Eso no impide, en cualquier caso, que Norma pueda disfrutarse por sus méritos musicales. El bosque de cruces que compone la escenografía puede ser tan denso o ligero como cada escena lo demande –en su diseño más complejo llegará a haber hasta 1200 piezas–, y ninguno de los grandes números de la ópera se ve comprometido por un exceso de simbología; hay espacio y tiempo suficiente para que cale el mensaje de fondo, y también para que las arias y los duetos más conocidos puedan desarrollarse sin interferencias.
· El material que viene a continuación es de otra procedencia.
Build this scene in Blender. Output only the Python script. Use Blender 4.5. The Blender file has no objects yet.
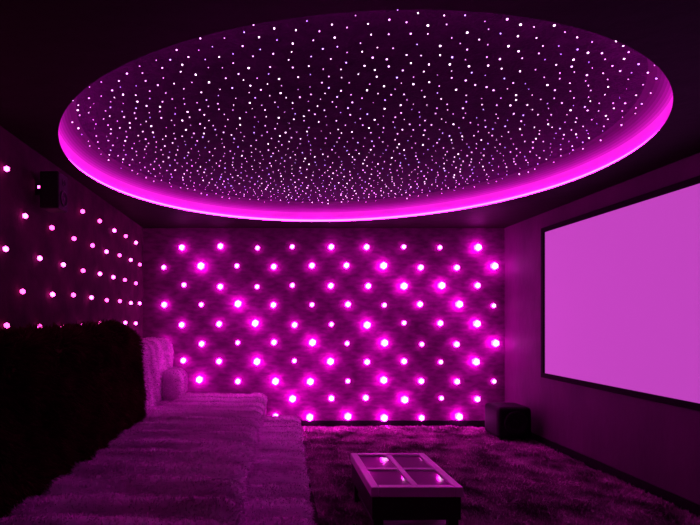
import bpy, bmesh, math, random
import numpy as np
from mathutils import Vector, noise
random.seed(7); rng=np.random.default_rng(7)
S=bpy.context.scene
try:
    S.view_settings.view_transform='Standard'; S.view_settings.look='None'
except Exception as e: print(e)
H=1.36; CEIL=2.50
XL,XR,YB,YF=-1.59,2.94,6.2,-0.9

# ---------------- materials ----------------
def mat(name,col,rough=0.8,emit=None,estr=0,spec=0.3,bump=None,col2=None,nscale=5,metal=0,sheen=0,stretch=None):
    m=bpy.data.materials.new(name); m.use_nodes=True
    nt=m.node_tree; b=nt.nodes['Principled BSDF']
    b.inputs['Base Color'].default_value=(*col,1); b.inputs['Roughness'].default_value=rough
    b.inputs['Specular IOR Level'].default_value=spec; b.inputs['Metallic'].default_value=metal
    if sheen: b.inputs['Sheen Weight'].default_value=sheen
    if emit:
        b.inputs['Emission Color'].default_value=(*emit,1); b.inputs['Emission Strength'].default_value=estr
    if bump or col2:
        tc=nt.nodes.new('ShaderNodeTexCoord'); mp=nt.nodes.new('ShaderNodeMapping')
        if stretch: mp.inputs['Scale'].default_value=stretch
        nt.links.new(tc.outputs['Object'],mp.inputs['Vector'])
        if col2:
            n=nt.nodes.new('ShaderNodeTexNoise'); n.inputs['Scale'].default_value=nscale; n.inputs['Detail'].default_value=6
            r=nt.nodes.new('ShaderNodeValToRGB'); r.color_ramp.elements[0].position=0.35; r.color_ramp.elements[1].position=0.65
            r.color_ramp.elements[0].color=(*col,1); r.color_ramp.elements[1].color=(*col2,1)
            nt.links.new(mp.outputs[0],n.inputs['Vector']); nt.links.new(n.outputs[0],r.inputs[0]); nt.links.new(r.outputs[0],b.inputs['Base Color'])
        if bump:
            n=nt.nodes.new('ShaderNodeTexNoise'); n.inputs['Scale'].default_value=bump[0]; n.inputs['Detail'].default_value=5
            bp=nt.nodes.new('ShaderNodeBump'); bp.inputs['Strength'].default_value=bump[1]; bp.inputs['Distance'].default_value=0.02
            nt.links.new(mp.outputs[0],n.inputs['Vector']); nt.links.new(n.outputs[0],bp.inputs['Height']); nt.links.new(bp.outputs[0],b.inputs['Normal'])
    return m
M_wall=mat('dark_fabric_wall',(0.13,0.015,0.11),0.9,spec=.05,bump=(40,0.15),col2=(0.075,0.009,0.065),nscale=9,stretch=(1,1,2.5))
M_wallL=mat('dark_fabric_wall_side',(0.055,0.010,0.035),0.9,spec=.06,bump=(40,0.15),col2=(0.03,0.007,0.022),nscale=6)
M_side=mat('side_wall_paint',(0.062,0.011,0.052),0.6,spec=.2,bump=(12,0.2),col2=(0.042,0.007,0.036),nscale=2.5,stretch=(1,1,.5))
M_ceil=mat('dark_ceiling_paint',(0.006,0.0015,0.003),0.6,spec=.08,bump=(8,0.2))
M_cove=mat('cove_plaster',(0.45,0.36,0.45),0.8)
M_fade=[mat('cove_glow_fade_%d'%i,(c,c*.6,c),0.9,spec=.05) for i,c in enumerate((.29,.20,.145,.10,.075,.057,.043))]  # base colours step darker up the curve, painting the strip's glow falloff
M_panel=mat('star_ceiling_panel',(0.028,0.009,0.031),0.9,spec=.03,bump=(60,0.4),col2=(0.018,0.006,0.021),nscale=9)
M_strip=mat('led_strip_glow',(0.8,0.1,0.7),0.5,emit=(1.0,0.010,0.78),estr=50)
M_star=[mat('fiber_tip_white',(1,1,1),emit=(1,0.75,1),estr=6),mat('fiber_tip_lilac',(1,1,1),emit=(0.85,0.4,1),estr=4),mat('fiber_tip_blue',(1,1,1),emit=(0.4,0.3,1),estr=4)]
for m in M_star: m.cycles.emission_sampling='NONE'
M_tip=mat('led_white_core',(1,1,1),emit=(1,0.82,0.98),estr=2.4); M_tip.cycles.emission_sampling='NONE'
M_led=[mat('led_bulb_dim',(1,1,1),emit=(1,0.008,0.74),estr=22),mat('led_bulb_mid',(1,1,1),emit=(1,0.006,0.76),estr=42),mat('led_bulb_bright',(1,1,1),emit=(1,0.005,0.78),estr=75),M_tip]
M_ledL=[mat('led_bulb_rose_dim',(1,1,1),emit=(1,0.045,0.42),estr=9),mat('led_bulb_rose',(1,1,1),emit=(1,0.05,0.52),estr=18)]
M_black=mat('black_plastic',(0.006,0.004,0.006),0.6,spec=.12)
M_frame=mat('black_velvet_frame',(0.005,0.003,0.005),0.8,spec=.08)
M_screen=mat('projection_fabric_glow',(0.10,0.09,0.10),0.8,spec=.1,emit=(1.0,0.11,0.98),estr=0.50)  # emission added to brighten the fabric, standing in for light falling on it
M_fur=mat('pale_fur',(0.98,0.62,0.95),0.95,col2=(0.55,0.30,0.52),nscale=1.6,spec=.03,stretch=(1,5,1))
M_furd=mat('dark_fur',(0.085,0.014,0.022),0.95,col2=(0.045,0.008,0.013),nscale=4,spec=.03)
M_rug=mat('shag_pile',(0.62,0.32,0.53),0.95,col2=(0.12,0.06,0.10),nscale=3.6,spec=.03)
M_base=mat('sofa_base_fabric',(0.08,0.04,0.06),0.9)
M_tbl=mat('table_lacquer',(0.85,0.66,0.82),0.3,spec=0.5)
M_tdark=mat('table_dark_wood',(0.02,0.01,0.014),0.4,bump=(10,.2),stretch=(1,8,1))
M_glass=mat('smoked_glass',(0.36,0.17,0.34),0.05,spec=0.9)
M_cone=mat('speaker_cone',(0.01,0.008,0.01),0.6,spec=.12)

# ---------------- helpers ----------------
def obj(name,verts,faces,mats,parent=None,smooth=False,mi=None):
    me=bpy.data.meshes.new(name); me.from_pydata([tuple(v) for v in verts],[],[tuple(f) for f in faces]); 
    for m in (mats if isinstance(mats,list) else [mats]): me.materials.append(m)
    if mi is not None: me.polygons.foreach_set('material_index',mi)
    if smooth: me.polygons.foreach_set('use_smooth',[True]*len(me.polygons))
    me.update()
    o=bpy.data.objects.new(name,me); S.collection.objects.link(o)
    if parent: o.parent=parent
    return o
def empty(name):
    e=bpy.data.objects.new(name,None); S.collection.objects.link(e); return e
def bevbox(name,a,b,m,r=0.01,parent=None,seg=2):
    bm=bmesh.new(); bmesh.ops.create_cube(bm,size=1)
    for v in bm.verts:
        v.co=Vector([(a[i]+b[i])/2+v.co[i]*(b[i]-a[i]) for i in range(3)])
    if r>0: bmesh.ops.bevel(bm,geom=bm.edges[:],offset=r,segments=seg,affect='EDGES',profile=0.5)
    me=bpy.data.meshes.new(name); bm.to_mesh(me); bm.free(); me.materials.append(m)
    o=bpy.data.objects.new(name,me); S.collection.objects.link(o)
    if parent: o.parent=parent
    return o
def softbox_geo(a,b,r,step,disp):
    V=[];F=[]
    a=Vector(a);b=Vector(b)
    for ax in range(3):
        u,w=(ax+1)%3,(ax+2)%3
        nu=max(3,int((b[u]-a[u])/step)); nw=max(3,int((b[w]-a[w])/step))
        for s in (0,1):
            o=len(V)
            for i in range(nu+1):
                for j in range(nw+1):
                    p=Vector((0,0,0)); p[ax]=b[ax] if s else a[ax]
                    p[u]=a[u]+(b[u]-a[u])*i/nu; p[w]=a[w]+(b[w]-a[w])*j/nw
                    q=Vector([min(max(p[k],a[k]+r),b[k]-r) for k in range(3)])
                    d=p-q; n=d.normalized() if d.length>1e-6 else Vector((0,0,1))
                    pp=q+n*r
                    V.append(pp+n*disp(pp,n))
            for i in range(nu):
                for j in range(nw):
                    k=o+i*(nw+1)+j
                    f=(k,k+nw+1,k+nw+2,k+1)
                    F.append(f if s else f[::-1])
    return V,F
def fur(name,V,F,count,L,width,m,parent,lean=(0,0,0),keep=None,up=0.0):
    V=np.array([tuple(v) for v in V]);F=np.array(F)
    tri=np.vstack([F[:,[0,1,2]],F[:,[0,2,3]]])
    A,B,C=V[tri[:,0]],V[tri[:,1]],V[tri[:,2]]
    N=np.cross(B-A,C-A); ar=np.linalg.norm(N,axis=1); N=N/np.maximum(ar[:,None],1e-9)
    if keep is not None:
        ar=ar*keep((A+B+C)/3,N)
    idx=rng.choice(len(tri),count,p=ar/ar.sum())
    u=rng.random(count);v=rng.random(count);fl=u+v>1;u[fl]=1-u[fl];v[fl]=1-v[fl]
    P=A[idx]+(B-A)[idx]*u[:,None]+(C-A)[idx]*v[:,None]; n=N[idx]
    cl=np.array([list(noise.noise_vector(Vector(p)*7)) for p in P])
    d=n+cl*1.3+rng.normal(0,.35,(count,3))+np.array(lean)+np.array([0,0,up])
    dn=(d*n).sum(1); d=d+n*np.where(dn<.35,.35-dn,0)[:,None]
    d/=np.linalg.norm(d,axis=1)[:,None]
    l=L*(0.6+0.6*rng.random(count))[:,None]
    side=np.cross(d,rng.normal(0,1,(count,3))); side/=np.linalg.norm(side,axis=1)[:,None]
    w=width
    mid=P+d*l*.5; tip=P+d*l+np.array([0,0,-.15])*l
    VV=np.empty((count,5,3)); VV[:,0]=P-side*w/2-n*.004;VV[:,1]=P+side*w/2-n*.004;VV[:,2]=mid+side*w*.45;VV[:,3]=mid-side*w*.45;VV[:,4]=tip
    k=np.arange(count)*5
    me=bpy.data.meshes.new(name)
    q=np.stack([k,k+1,k+2,k+3],1);t=np.stack([k+3,k+2,k+4],1)
    me.vertices.add(count*5);me.vertices.foreach_set('co',VV.reshape(-1))
    loops=np.concatenate([q.reshape(-1),t.reshape(-1)])
    me.loops.add(len(loops));me.loops.foreach_set('vertex_index',loops)
    me.polygons.add(2*count)
    me.polygons.foreach_set('loop_start',np.concatenate([np.arange(count)*4,count*4+np.arange(count)*3]))
    me.polygons.foreach_set('loop_total',np.concatenate([np.full(count,4),np.full(count,3)]))
    me.update(calc_edges=True);me.validate()
    me.materials.append(m)
    o=bpy.data.objects.new(name,me);S.collection.objects.link(o)
    if parent:o.parent=parent
    return o

# ---------------- room shell ----------------
T=0.12
floor=bevbox('floor',(XL-T,YF-T,-0.1),(XR+T,YB+T,0),M_base,0)
bevbox('wall_back',(XL-T,YB,0),(XR+T,YB+T,CEIL+.5),M_wall,0)
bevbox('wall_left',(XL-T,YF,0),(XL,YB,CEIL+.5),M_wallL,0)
bevbox('wall_right',(XR,YF,0),(XR+T,YB,CEIL+.5),M_side,0)
bevbox('wall_front',(XL-T,YF-T,0),(XR+T,YF,CEIL+.5),M_side,0)
bevbox('baseboard_right',(XR-.018,YF+.02,0),(XR,YB-.02,.09),M_frame,.004)
bevbox('baseboard_back',(XL+.02,YB-.018,0),(XR-.02,YB,.09),M_frame,.004)
CX,CY,R=0.537,3.82,1.996
N=192; V=[];F=[];mi=[]
x0,x1,y0,y1=XL-.3,XR+.3,YF-.3,YB+.3
RW=R+.03; RC=.20
prof=[(R,0),(R,.008),(RW,.008),(RW,.04),(RW,.065)]
for k in range(1,15):
    t=k/14*math.pi/2
    prof.append((RW-RC*(1-math.cos(t)),.065+.155*math.sin(t)))
prof.append((R-.32,.222)); 
for i in range(N):
    a=2*math.pi*i/N; ca,sa=math.cos(a),math.sin(a)
    ts=[]
    if ca>1e-6: ts.append((x1-CX)/ca)
    if ca<-1e-6: ts.append((x0-CX)/ca)
    if sa>1e-6: ts.append((y1-CY)/sa)
    if sa<-1e-6: ts.append((y0-CY)/sa)
    t=min(ts)
    V.append((CX+ca*t,CY+sa*t,CEIL))
    for r,z in prof: V.append((CX+ca*r,CY+sa*r,CEIL+z))
K=len(prof)+1
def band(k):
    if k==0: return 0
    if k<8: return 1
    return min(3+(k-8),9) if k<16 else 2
for i in range(N):
    j=(i+1)%N
    for k in range(K-1):
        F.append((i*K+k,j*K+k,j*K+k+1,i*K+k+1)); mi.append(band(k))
c=len(V);V.append((CX,CY,CEIL+.222))
for i in range(N):
    F.append((i*K+K-1,((i+1)%N)*K+K-1,c)); mi.append(2)
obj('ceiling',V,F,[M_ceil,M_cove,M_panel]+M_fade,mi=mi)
V=[];F=[]
for i in range(N):
    a=2*math.pi*i/N
    for r,z in ((RW-.001,.009),(RW-.012,.009),(RW-.012,.030),(RW-.001,.030)):
        V.append((CX+math.cos(a)*r,CY+math.sin(a)*r,CEIL+z))
for i in range(N):
    j=(i+1)%N
    for k in range(4):
        l=(k+1)%4; F.append((i*4+k,j*4+k,j*4+l,i*4+l))
obj('led_strip_light',V,F,M_strip)

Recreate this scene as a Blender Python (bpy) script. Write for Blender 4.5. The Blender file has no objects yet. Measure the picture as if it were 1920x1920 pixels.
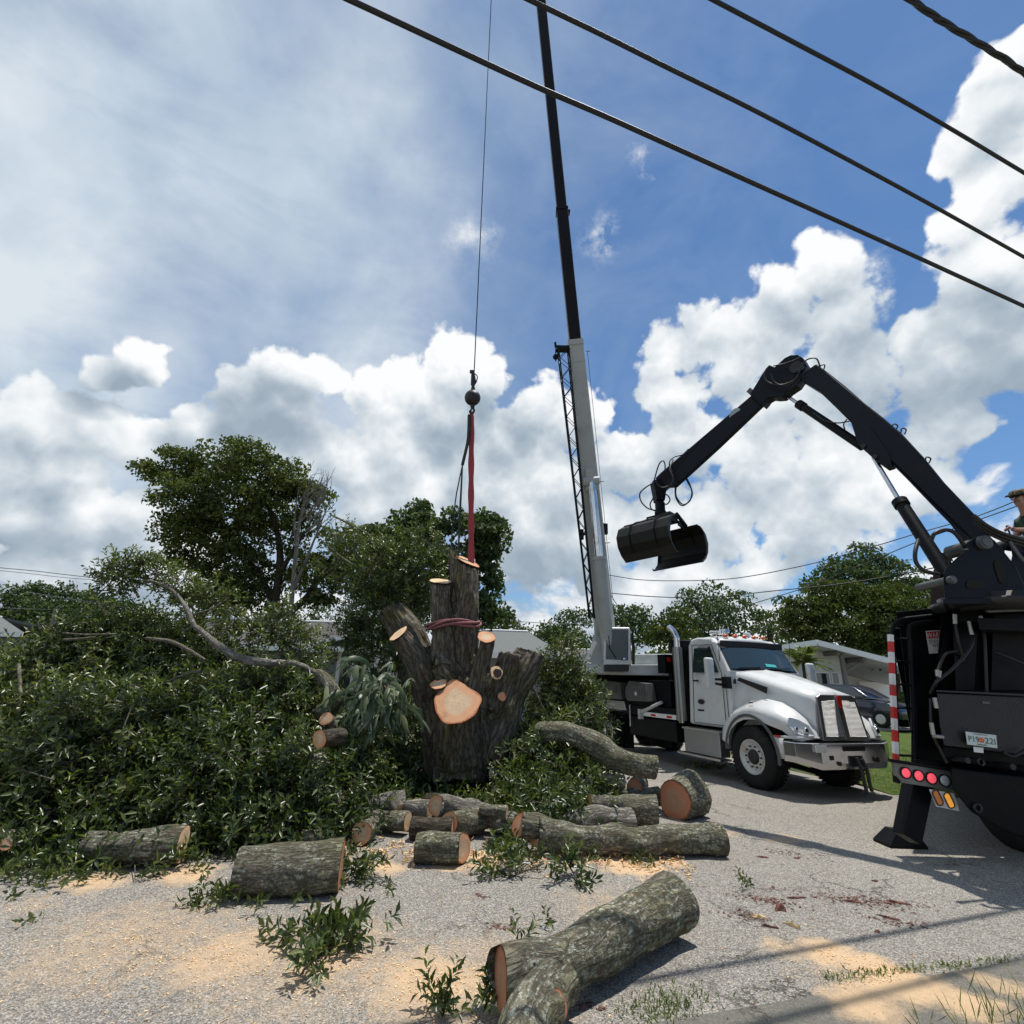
import bpy, bmesh, math, random
import numpy as np
from mathutils import Vector, Matrix
R=math.radians
sc=bpy.context.scene
COL=sc.collection
# ------------------------------------------------------------------ camera
F=960.0; CX=960.0; CY=960.0; PITCH=R(18.3); ROLL=0.033; CH=1.8
cam_d=bpy.data.cameras.new('camera'); cam=bpy.data.objects.new('camera',cam_d); COL.objects.link(cam)
cam_d.sensor_width=36; cam_d.lens=18.0; cam_d.clip_end=3000; cam_d.clip_start=0.05
cam.matrix_world=Matrix.Translation((0,0,CH))@Matrix.Rotation(R(90)+PITCH,4,'X')@Matrix.Rotation(ROLL,4,'Z')
sc.camera=cam
CM=cam.matrix_world.to_3x3()
def ray(px,py):
    return (CM@Vector(((px-CX)/F,-(py-CY)/F,-1))).normalized()
def PY(px,py,Y):            # point seen at a pixel of the photograph, Y metres in front
    d=ray(px,py); return Vector((0,0,CH))+d*(Y/d.y)
def PZ(px,py,z=0.0):        # point seen at a pixel, at height z
    d=ray(px,py); return Vector((0,0,CH))+d*((z-CH)/d.z)
def pxm(P):                 # metres per photo pixel at point P
    return (CM.inverted()@(Vector(P)-Vector((0,0,CH)))).z/-F
# ------------------------------------------------------------------ sun, sky
SUN=Vector((0.22,0.16,1.0)).normalized()
sl=bpy.data.lights.new('sun','SUN'); sl.energy=5.0; sl.angle=R(0.5); sl.color=(1,.955,.88)
so=bpy.data.objects.new('sun',sl); COL.objects.link(so); so.rotation_euler=SUN.to_track_quat('Z','Y').to_euler()
SUN_EL=math.asin(SUN.z); SUN_ROT=math.atan2(SUN.x,SUN.y)
sc.view_settings.view_transform='Standard'; sc.view_settings.look='None'
sc.view_settings.exposure=0.0; sc.view_settings.gamma=1.0
sc.render.engine='CYCLES'

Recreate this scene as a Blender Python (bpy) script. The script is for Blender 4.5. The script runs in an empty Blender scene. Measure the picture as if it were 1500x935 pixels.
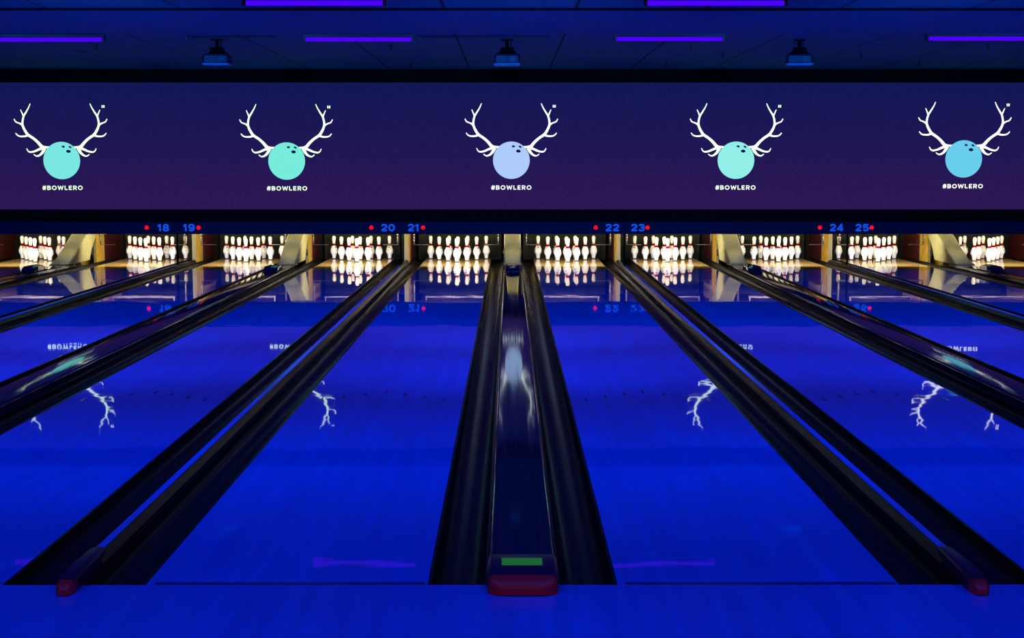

Al fin y al cabo, para Bellini lo principal siempre fue la voz más pura ajustada a las palabras más bellas, y si hay un deseo que cualquier director de escena deba satisfacer en una ópera como Norma es que piezas como Casta diva se trasladen al público sin estímulos añadidos, para que la dulzura de la melodía termine extendiéndose por todo el teatro, bañándolo de una luz clara e intensa. Precisamente la luz que debe servir para combatir el oscurantismo del fanatismo religioso y su estrecha relación con el poder militar a lo largo de la historia, una dualidad que es tan inquietante en la actualidad como lo habría sido en el siglo I antes de Cristo, ya sea en la Galia o en cualquier otra parte del mundo.